* **Short task**
Pictures are not part of the copy. Retype the lines from the first one through the line that contains "stars.build('inlay', INLAY, cl)".

* **Information shown**
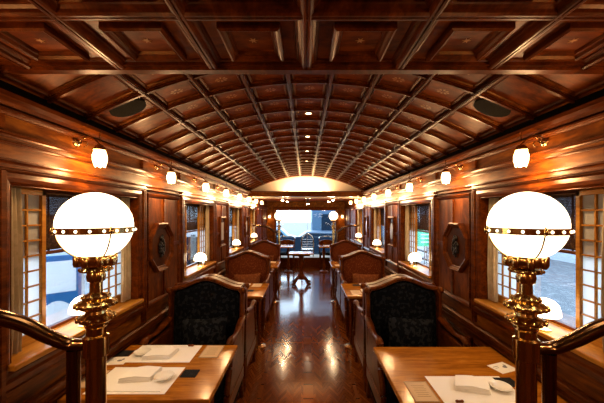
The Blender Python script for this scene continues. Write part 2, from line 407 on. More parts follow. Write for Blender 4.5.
m.box(-1.30, 1.30, 1.180, 1.215, ZF-0.002, ZF+0.30); m.box(-1.30, 1.30, 1.165, 1.225, ZF+0.010, ZF+0.05)
struct(m.build('trim_7', W_RIB))
m = MB(); mp = lambda u, v, h: (u, v, ZF+0.028-h)
FR2 = [(0, 0), (0, 0.020), (0.008, 0.025), (0.015, 0.021), (0.021, 0.011), (0.029, 0.010), (0.033, 0.0)]
ext = [-1.27]+bxs+[1.27]
stars = MB()
for i in range(len(ext)-1):
    for j in range(-1, 6):
        ya = (1.19 if j < 0 else bys[j]); yb = bys[j+1] if j+1 < len(bys) else Y0
        a, b = ext[i], ext[i+1]; cx, cy = (a+b)/2, (ya+yb)/2
        m.mold([(a+0.03, yb+0.03), (b-0.03, yb+0.03), (b-0.03, ya-0.03), (a+0.03, ya-0.03)], [(0, 0), (0, 0.008), (0.007, 0.006), (0.010, 0)], mp)
        if b-a > 0.3:
            hx, hy = 0.098, 0.100
            m.mold([(cx-hx, cy-hy), (cx+hx, cy-hy), (cx+hx, cy+hy), (cx-hx, cy+hy)], FR2, mp)
            pts = []
            for q in range(12):
                r = 0.016 if q % 2 == 0 else 0.006; pts.append((cx+r*math.cos(q*PI/6), cy+r*math.sin(q*PI/6)))
            stars.poly(pts, mp, -0.001, 0.0012)
struct(m.build('trim_8', W_RIB))
stars.build('inlay', INLAY, cl)

# barrel ceiling
S = 0.272; RP = 0.26; YB0, YB1 = 1.19, 1.19+21*0.26
ribx = [-3.5*S, -2.5*S, -1.5*S, -0.5*S, 0.5*S, 1.5*S, 2.5*S, 3.5*S]
def nrm(x):
    d = Vector((0.397*x, 0, 1)); return d.normalized()
def onarch(x, y, h):                                        # h = distance below the shell
    n = nrm(x); return Vector((x, y, arch(x)+0.030))-n*h
m = MB(); nn = 40; vs = []; fs = []
for i in range(nn+1):
    x = -1.30+2.60*i/nn
    for (yy, zz) in ((YB0-0.02, 0), (7.0, 0), (YB0-0.02, 0.05), (7.0, 0.05)):
        p = onarch(x, yy, -zz); vs.append(p)
for i in range(nn):
    a = i*4; b = a+4; fs += [(a, a+1, b+1, b), (a+2, b+2, b+3, a+3)]
m.add(vs, fs)
m.m = 1
cols = [-1.27]+ribx+[1.27]
for i in range(1, 8):
    cx = (cols[i]+cols[i+1])/2
    if i in (1, 7): pass
    for j in range(21):
        cy = YB0+(j+0.5)*RP
        if i == 4 and j in (5, 8, 11, 14, 17): continue
        for q in range(8):                                   # rosette of petals
            a0 = q*PI/4
            pts = [(cx+0.010*math.cos(a0), cy+0.007*math.sin(a0)), (cx+0.034*math.cos(a0-0.22), cy+0.024*math.sin(a0-0.22)),
                   (cx+0.040*math.cos(a0), cy+0.028*math.sin(a0)), (cx+0.034*math.cos(a0+0.22), cy+0.024*math.sin(a0+0.22))]
            m.add([onarch(u, v, 0.0012) for u, v in pts], [(0, 1, 2, 3)])
cb = struct(m.build('ceiling', [W_CEIL, INLAY]))
m = MB()
for x in ribx:
    n = nrm(x); tx = Vector((n.z, 0, -n.x))
    for hw, d0, d1 in ((0.016, 0.0, 0.020), (0.010, 0.020, 0.032), (0.004, 0.032, 0.036)):
        c0 = onarch(x, (YB0+YB1)/2, (d0+d1)/2); m.obox(c0, tx*hw, (0, (YB1-YB0)/2, 0), n*(d1-d0)/2)
for j in range(22):
    yc = YB0+j*RP
    for hw, d0, d1 in ((0.016, 0, 0.015), (0.008, 0.015, 0.026)):
        vs = []; fs = []; K = 28
        for i in range(K+1):
            x = -1.285+2.57*i/K
            vs += [onarch(x, yc-hw, d0), onarch(x, yc-hw, d1), onarch(x, yc+hw, d1), onarch(x, yc+hw, d0)]
        for i in range(K):
            for q in range(3): fs.append((i*4+q, i*4+q+1, i*4+5+q, i*4+4+q))
        m.add(vs, fs)
struct(m.build('trim_9', W_RIB))
m = MB()
for i in range(len(cols)-1):
    a, b = cols[i]+0.024, cols[i+1]-0.024
    if i == 0: a = -1.262
    if i == len(cols)-2: b = 1.262
    for j in range(21):
        ya, yb = YB0+j*RP+0.018, YB0+(j+1)*RP-0.018
        m.mold([(a, ya), (b, ya), (b, yb), (a, yb)], [(0, 0), (0, 0.010), (0.007, 0.012), (0.013, 0.006), (0.016, 0)], lambda u, v, h: onarch(u, v, h))
struct(m.build('trim_10', W_TRIM))
# lit lunette, cross beam, low rear ceiling
m = MB(); pts = [(-1.30, 2.0)]+[(x, arch(x)+0.08) for x in [-1.30+2.6*i/30 for i in range(31)]]+[(1.30, 2.0)]
m.poly(pts, lambda u, v, h: (u, h, v), 6.98, 7.02); struct(m.build('wall_lunette', CREAM))
m = MB(); m.box(-1.28, 1.28, 6.60, 6.70, 2.02, 2.135); m.box(-1.28, 1.28, 6.57, 6.72, 2.10, 2.125); m.box(-1.28, 1.28, 6.58, 6.70, 2.015, 2.035)
m.box(-1.28, 1.28, 6.70, 7.02, 2.03, 2.05); struct(m.build('trim_11', W_TRIM))
m = MB(); m.box(-1.46, 1.46, 7.02, Y1, 2.05, 2.10)
for yy in (7.6, 8.3, 9.0): m.box(-1.28, 1.28, yy-0.03, yy+0.03, 2.03, 2.055)
for xx in (-0.65, 0, 0.65): m.box(xx-0.02, xx+0.02, 7.02, 9.9, 2.035, 2.053)
struct(m.build('ceiling', W_CEIL))
ad = bpy.data.lights.new('cove_light', 'AREA'); ad.shape = 'RECTANGLE'; ad.size = 0.9; ad.size_y = 0.06; ad.energy = 18; ad.color = (1.0, 0.66, 0.34)
ao = bpy.data.objects.new('cove_light', ad); C.objects.link(ao); ao.location = (0, 6.80, 2.07); ao.rotation_euler = (math.radians(168), 0, 0)
# end walls
m = MB(); XE = 0.98; ZE0, ZE1 = 0.30, 1.755
m.box(-1.46, -XE, Y1, Y1+0.12, -0.12, 2.10); m.box(XE, 1.46, Y1, Y1+0.12, -0.12, 2.10)
m.box(-XE, XE, Y1, Y1+0.12, ZE1, 2.10); m.box(-XE, XE, Y1, Y1+0.12, -0.12, ZE0)
m.box(-1.28, 1.28, Y1-0.02, Y1, 1.90, 1.93)
struct(m.build('wall_far', W_WALL))
m = MB(); m.mold([(-XE, ZE0), (XE, ZE0), (XE, ZE1), (-XE, ZE1)], [(-0.11, 0), (-0.11, 0.03), (-0.08, 0.045), (-0.03, 0.035), (0, 0.02), (0, -0.12)], lambda u, v, h: (u, Y1-h, v))
wo = struct(m.build('window_9', W_TRIM))
m = MB(); m.box(-XE, XE, Y1+0.05, Y1+0.056, ZE0, ZE1); m.build('pane', GLASS, wo)
m = MB(); m.box(0.035, 0.05, Y1+0.04, Y1+0.07, ZE0, ZE1); m.build('mullion', SILVER, wo)
m = MB(); m.box(-1.27, 1.27, 9.25, Y1, 0, 0.27); m.box(-1.27, 1.27, 9.22, Y1, 0.27, 0.29)
o = m.build('floor_step', [W_TRIM]); struct(o)
m = MB(); m.box(-1.27, 1.27, 9.225, Y1-0.02, 0.29, 0.296); m.build('step_carpet', plain('cream_carpet', (0.55, 0.50, 0.42), 0.9), o)
m = MB(); m.box(-1.46, 1.46, Y0-0.1, Y0, -0.12, 2.28); struct(m.build('wall_near', W_WALL))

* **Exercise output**
The Blender Python script for this scene continues. Write part 2, from line 407 on. More parts follow. Write for Blender 4.5.
m.box(-1.30, 1.30, 1.180, 1.215, ZF-0.002, ZF+0.30); m.box(-1.30, 1.30, 1.165, 1.225, ZF+0.010, ZF+0.05)
struct(m.build('trim_7', W_RIB))
m = MB(); mp = lambda u, v, h: (u, v, ZF+0.028-h)
FR2 = [(0, 0), (0, 0.020), (0.008, 0.025), (0.015, 0.021), (0.021, 0.011), (0.029, 0.010), (0.033, 0.0)]
ext = [-1.27]+bxs+[1.27]
stars = MB()
for i in range(len(ext)-1):
    for j in range(-1, 6):
        ya = (1.19 if j < 0 else bys[j]); yb = bys[j+1] if j+1 < len(bys) else Y0
        a, b = ext[i], ext[i+1]; cx, cy = (a+b)/2, (ya+yb)/2
        m.mold([(a+0.03, yb+0.03), (b-0.03, yb+0.03), (b-0.03, ya-0.03), (a+0.03, ya-0.03)], [(0, 0), (0, 0.008), (0.007, 0.006), (0.010, 0)], mp)
        if b-a > 0.3:
            hx, hy = 0.098, 0.100
            m.mold([(cx-hx, cy-hy), (cx+hx, cy-hy), (cx+hx, cy+hy), (cx-hx, cy+hy)], FR2, mp)
            pts = []
            for q in range(12):
                r = 0.016 if q % 2 == 0 else 0.006; pts.append((cx+r*math.cos(q*PI/6), cy+r*math.sin(q*PI/6)))
            stars.poly(pts, mp, -0.001, 0.0012)
struct(m.build('trim_8', W_RIB))
stars.build('inlay', INLAY, cl)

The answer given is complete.